• [Material]:
----------

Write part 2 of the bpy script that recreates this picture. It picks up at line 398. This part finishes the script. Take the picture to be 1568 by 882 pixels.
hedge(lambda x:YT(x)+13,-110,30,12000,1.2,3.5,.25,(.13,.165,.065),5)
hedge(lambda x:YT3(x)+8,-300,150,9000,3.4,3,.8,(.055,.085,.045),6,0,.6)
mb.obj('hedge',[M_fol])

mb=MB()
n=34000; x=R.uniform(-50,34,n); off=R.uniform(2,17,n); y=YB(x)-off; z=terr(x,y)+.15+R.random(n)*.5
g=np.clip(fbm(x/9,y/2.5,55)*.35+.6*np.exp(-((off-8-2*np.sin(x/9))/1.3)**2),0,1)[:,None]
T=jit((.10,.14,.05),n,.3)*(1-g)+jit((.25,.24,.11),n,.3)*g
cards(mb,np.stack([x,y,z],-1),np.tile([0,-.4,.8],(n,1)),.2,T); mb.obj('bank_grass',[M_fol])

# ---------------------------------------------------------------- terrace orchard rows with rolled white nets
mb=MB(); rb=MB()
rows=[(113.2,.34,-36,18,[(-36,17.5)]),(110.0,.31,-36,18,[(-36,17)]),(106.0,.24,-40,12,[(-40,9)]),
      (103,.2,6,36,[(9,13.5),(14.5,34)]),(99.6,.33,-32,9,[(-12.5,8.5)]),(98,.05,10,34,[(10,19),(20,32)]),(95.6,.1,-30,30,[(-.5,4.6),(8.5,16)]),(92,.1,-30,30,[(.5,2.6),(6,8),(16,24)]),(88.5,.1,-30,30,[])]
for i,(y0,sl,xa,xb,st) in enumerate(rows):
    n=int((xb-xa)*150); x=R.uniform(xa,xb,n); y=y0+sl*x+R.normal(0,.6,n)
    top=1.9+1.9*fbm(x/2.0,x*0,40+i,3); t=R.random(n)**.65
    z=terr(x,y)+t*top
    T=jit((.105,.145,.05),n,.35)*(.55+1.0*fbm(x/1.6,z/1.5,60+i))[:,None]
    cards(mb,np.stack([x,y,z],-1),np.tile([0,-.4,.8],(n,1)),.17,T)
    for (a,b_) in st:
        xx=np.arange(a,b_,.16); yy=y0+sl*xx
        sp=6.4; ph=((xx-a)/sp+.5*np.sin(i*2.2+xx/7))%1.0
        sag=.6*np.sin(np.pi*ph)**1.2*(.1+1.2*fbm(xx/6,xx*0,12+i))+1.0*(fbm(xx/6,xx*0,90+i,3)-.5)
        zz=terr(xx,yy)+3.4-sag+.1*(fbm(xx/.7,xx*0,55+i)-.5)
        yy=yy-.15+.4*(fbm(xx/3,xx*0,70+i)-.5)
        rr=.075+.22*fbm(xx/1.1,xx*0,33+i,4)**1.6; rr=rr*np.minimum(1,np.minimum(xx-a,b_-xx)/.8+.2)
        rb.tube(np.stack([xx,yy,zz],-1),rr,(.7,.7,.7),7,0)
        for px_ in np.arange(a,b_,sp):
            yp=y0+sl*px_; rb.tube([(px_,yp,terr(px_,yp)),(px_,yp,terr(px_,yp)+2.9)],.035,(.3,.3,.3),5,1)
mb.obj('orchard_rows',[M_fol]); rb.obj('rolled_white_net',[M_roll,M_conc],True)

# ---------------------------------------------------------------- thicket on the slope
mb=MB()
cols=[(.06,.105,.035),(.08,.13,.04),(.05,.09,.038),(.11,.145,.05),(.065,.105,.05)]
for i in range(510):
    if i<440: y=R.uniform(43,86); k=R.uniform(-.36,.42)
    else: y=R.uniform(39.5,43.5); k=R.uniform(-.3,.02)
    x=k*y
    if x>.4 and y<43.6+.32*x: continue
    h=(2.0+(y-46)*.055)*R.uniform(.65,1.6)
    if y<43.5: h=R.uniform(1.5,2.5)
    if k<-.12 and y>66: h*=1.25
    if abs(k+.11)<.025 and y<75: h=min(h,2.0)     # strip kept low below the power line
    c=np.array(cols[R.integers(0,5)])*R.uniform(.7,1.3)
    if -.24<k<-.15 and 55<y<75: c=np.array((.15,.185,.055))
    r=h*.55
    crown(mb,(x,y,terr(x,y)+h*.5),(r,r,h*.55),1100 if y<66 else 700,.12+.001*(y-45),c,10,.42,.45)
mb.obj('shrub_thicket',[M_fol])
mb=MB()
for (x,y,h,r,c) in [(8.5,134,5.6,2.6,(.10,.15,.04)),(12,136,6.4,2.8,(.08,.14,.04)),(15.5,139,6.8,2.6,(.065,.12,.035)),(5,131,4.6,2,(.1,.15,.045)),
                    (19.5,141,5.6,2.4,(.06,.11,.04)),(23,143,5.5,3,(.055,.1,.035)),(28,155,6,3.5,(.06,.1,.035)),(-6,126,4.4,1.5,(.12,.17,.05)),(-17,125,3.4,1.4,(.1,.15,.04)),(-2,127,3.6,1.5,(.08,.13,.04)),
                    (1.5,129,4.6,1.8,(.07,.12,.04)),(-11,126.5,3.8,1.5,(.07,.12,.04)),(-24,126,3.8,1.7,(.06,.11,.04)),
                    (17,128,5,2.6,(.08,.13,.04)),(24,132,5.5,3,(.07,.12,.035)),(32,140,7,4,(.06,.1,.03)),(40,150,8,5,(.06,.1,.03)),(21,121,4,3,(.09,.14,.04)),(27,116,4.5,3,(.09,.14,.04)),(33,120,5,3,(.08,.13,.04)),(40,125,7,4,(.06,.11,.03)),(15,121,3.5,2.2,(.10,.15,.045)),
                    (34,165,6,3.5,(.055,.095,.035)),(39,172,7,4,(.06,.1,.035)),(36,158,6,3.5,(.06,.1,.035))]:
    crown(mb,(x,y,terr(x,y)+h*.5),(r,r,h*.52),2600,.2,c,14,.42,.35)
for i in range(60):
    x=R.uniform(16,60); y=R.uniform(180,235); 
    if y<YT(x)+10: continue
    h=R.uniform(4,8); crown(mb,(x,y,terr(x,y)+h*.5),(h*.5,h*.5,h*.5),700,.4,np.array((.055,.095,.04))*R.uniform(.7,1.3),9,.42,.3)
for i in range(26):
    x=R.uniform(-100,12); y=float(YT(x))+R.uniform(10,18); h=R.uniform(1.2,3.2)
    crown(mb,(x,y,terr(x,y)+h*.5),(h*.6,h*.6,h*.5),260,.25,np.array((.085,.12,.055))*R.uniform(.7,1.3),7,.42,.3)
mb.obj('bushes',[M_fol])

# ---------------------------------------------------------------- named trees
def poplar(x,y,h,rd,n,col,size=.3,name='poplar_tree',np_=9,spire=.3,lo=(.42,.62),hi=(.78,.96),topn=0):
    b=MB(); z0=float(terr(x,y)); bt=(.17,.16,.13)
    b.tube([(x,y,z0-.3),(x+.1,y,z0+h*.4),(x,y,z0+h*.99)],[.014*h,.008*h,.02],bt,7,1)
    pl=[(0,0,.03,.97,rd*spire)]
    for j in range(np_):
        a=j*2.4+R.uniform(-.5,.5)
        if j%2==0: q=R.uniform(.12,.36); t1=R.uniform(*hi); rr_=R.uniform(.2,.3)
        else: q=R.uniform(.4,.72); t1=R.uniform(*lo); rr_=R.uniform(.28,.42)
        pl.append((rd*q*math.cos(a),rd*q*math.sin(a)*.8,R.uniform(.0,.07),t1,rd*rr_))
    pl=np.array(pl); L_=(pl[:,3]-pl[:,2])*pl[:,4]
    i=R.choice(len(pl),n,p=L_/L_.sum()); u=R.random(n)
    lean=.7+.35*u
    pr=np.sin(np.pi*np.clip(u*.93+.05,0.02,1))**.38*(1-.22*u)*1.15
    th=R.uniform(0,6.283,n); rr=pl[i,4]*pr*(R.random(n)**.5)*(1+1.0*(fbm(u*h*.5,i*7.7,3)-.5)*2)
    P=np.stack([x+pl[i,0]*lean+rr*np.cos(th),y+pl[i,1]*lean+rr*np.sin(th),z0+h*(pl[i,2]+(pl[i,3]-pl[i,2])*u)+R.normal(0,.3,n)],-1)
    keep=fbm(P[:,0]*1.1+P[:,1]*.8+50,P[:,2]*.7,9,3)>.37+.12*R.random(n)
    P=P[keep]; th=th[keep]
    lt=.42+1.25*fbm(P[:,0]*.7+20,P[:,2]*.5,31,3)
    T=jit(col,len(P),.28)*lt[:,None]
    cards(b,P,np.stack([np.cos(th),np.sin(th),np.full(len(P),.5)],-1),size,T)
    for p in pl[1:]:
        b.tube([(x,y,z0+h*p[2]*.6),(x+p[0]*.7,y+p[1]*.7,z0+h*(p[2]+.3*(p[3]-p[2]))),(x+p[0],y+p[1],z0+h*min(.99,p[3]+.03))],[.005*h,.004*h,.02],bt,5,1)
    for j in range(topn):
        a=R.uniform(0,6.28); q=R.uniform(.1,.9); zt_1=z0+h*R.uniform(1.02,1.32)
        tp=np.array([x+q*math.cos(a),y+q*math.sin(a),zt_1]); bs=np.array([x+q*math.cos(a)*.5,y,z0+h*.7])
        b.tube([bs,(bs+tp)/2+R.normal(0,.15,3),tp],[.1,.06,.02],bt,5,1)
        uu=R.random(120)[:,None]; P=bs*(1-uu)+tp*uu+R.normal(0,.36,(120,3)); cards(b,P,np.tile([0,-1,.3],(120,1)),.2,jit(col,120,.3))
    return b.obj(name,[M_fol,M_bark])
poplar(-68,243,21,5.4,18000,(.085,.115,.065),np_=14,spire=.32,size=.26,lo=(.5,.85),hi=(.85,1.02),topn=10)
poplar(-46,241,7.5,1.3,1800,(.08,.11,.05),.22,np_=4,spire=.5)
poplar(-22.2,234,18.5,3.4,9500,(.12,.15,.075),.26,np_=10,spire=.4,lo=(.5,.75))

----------

• [Task brief]: Exactly as they stand, set down the lines from the top of the data through the line with "mb.obj('hedge',[M_fol])".

• [Task answer]:
Write part 2 of the bpy script that recreates this picture. It picks up at line 398. This part finishes the script. Take the picture to be 1568 by 882 pixels.
hedge(lambda x:YT(x)+13,-110,30,12000,1.2,3.5,.25,(.13,.165,.065),5)
hedge(lambda x:YT3(x)+8,-300,150,9000,3.4,3,.8,(.055,.085,.045),6,0,.6)
mb.obj('hedge',[M_fol])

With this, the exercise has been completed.